Los de siempre tienen una manera de soportar la adversidad con un dolor callado, que les pone manos a la obra y resisten remando.

Calle arriba los miran y ponen a todos bajo un mismo estigma. (Calle arriba se olvida que hay de todo como en todas las esquinas: enfermeras, albañiles, limpiadores, maestros, estudiantes que en los tiempos de aguas altas llegan a sus trabajos a fuerza de canoas y pies mojados y les cuesta la idea de marcharse porque son de ahí. Siempre fueron de ahí. Hace muchos, muchos años.

¿Hay conveniencias? Claro. ¿Oportunistas? En todos lados. Pero también hay pertenencia. Genuina y real. Y la querencia –bien se sabe– es asunto complicado.

Nadie niega que es inminente una solución real y sustentable a la parte inundable del barrio. Se ha empezado, pero aún no hay proyectos concretos para todos y por lo pronto el río sube, y aquél barrio invisible que se olvida en las sequías reaparece en las crecidas como herida latente que jamás ha sanado.

Los de siempre no le temen al río. Están acostumbrados. “Escoge tu camino y por más duro que parezca la costumbre lo hará llevadero”, me dice Don Omar, cementista en hormigón armado, mientras martilla en la madera del puente un clavo. (Como si leyera en mis ojos lo que siento al verlo trabajar en su barrio inundado).

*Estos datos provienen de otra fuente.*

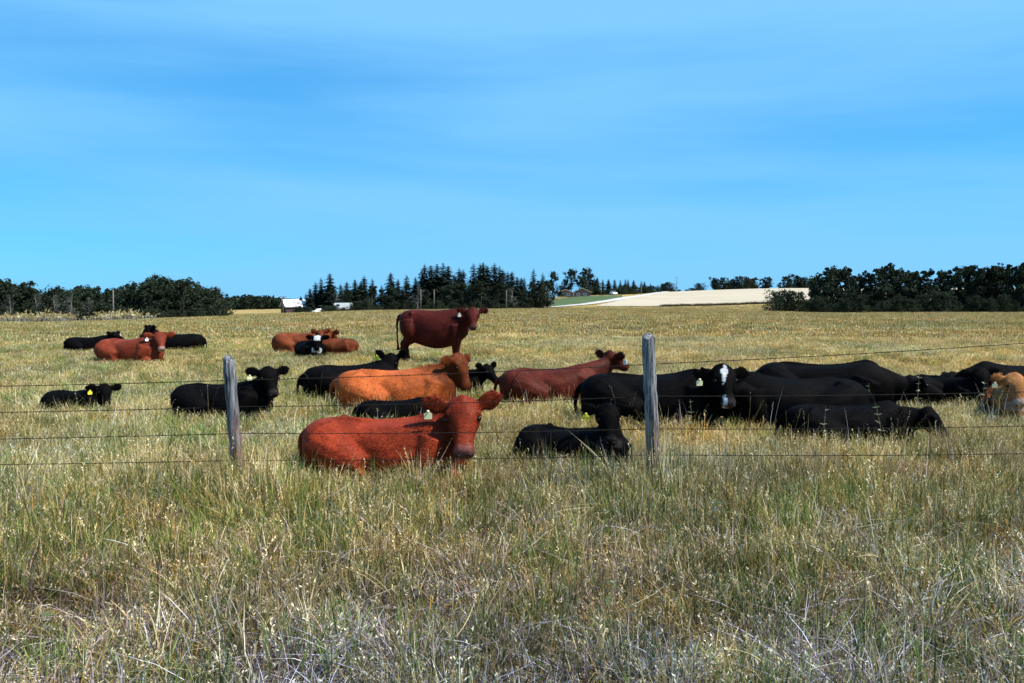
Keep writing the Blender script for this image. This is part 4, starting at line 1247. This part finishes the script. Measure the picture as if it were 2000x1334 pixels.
def scatter(objname, tufts, P, rot, scl, ind, tint, label, cat='grass'):
    """one object whose points carry copies of the tufts"""
    col = bpy.data.collections.new(objname + '_tufts')
    for k, me in enumerate(tufts):
        o = bpy.data.objects.new('%s_tuft_%02d' % (objname, k), me)
        col.objects.link(o)
    me = bpy.data.meshes.new(objname)
    me.vertices.add(len(P))
    me.vertices.foreach_set('co', np.asarray(P, np.float32).ravel())
    a = me.attributes.new('rot', 'FLOAT_VECTOR', 'POINT'); a.data.foreach_set('vector', np.asarray(rot, np.float32).ravel())
    a = me.attributes.new('scl', 'FLOAT_VECTOR', 'POINT'); a.data.foreach_set('vector', np.asarray(scl, np.float32).ravel())
    a = me.attributes.new('ind', 'INT', 'POINT'); a.data.foreach_set('value', np.asarray(ind, np.int32))
    a = me.attributes.new('tint', 'FLOAT_COLOR', 'POINT'); a.data.foreach_set('color', np.hstack([tint, np.ones((len(tint), 1))]).astype(np.float32).ravel())
    ob = link(objname, me, M['grass'])
    ng = bpy.data.node_groups.new(objname, 'GeometryNodeTree')
    ng.interface.new_socket('Geometry', in_out='INPUT', socket_type='NodeSocketGeometry')
    ng.interface.new_socket('Geometry', in_out='OUTPUT', socket_type='NodeSocketGeometry')
    N, L = ng.nodes, ng.links
    gi = N.new('NodeGroupInput'); go = N.new('NodeGroupOutput')
    ip = N.new('GeometryNodeInstanceOnPoints')
    ci = N.new('GeometryNodeCollectionInfo'); ci.inputs['Collection'].default_value = col
    ci.inputs['Separate Children'].default_value = True; ci.inputs['Reset Children'].default_value = True
    def attr(n, t):
        x = N.new('GeometryNodeInputNamedAttribute'); x.data_type = t; x.inputs['Name'].default_value = n
        return [s for s in x.outputs if s.enabled and s.name == 'Attribute'][0]
    er = N.new('FunctionNodeEulerToRotation')
    L.new(attr('rot', 'FLOAT_VECTOR'), er.inputs[0])
    L.new(gi.outputs[0], ip.inputs['Points']); L.new(ci.outputs[0], ip.inputs['Instance'])
    ip.inputs['Pick Instance'].default_value = True
    L.new(attr('ind', 'INT'), ip.inputs['Instance Index'])
    L.new(er.outputs[0], ip.inputs['Rotation'])
    L.new(attr('scl', 'FLOAT_VECTOR'), ip.inputs['Scale'])
    L.new(ip.outputs[0], go.inputs[0])
    md = ob.modifiers.new('grass', 'NODES'); md.node_group = ng
    tag(ob, label, cat, kind='stuff')
    return ob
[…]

Conoce los humores del cauce desde niño y mientras pueda, seguirá subiendo el puente que le conduce a la planta alta de su casa y desde ahí seguirá luchando.

“El que es chacariteño de alma tiene una capacidad de supervivencia que se adapta a la adversidad dentro de su misma comunidad y en su terreno. En silencio, aquí abajo, resistiendo”.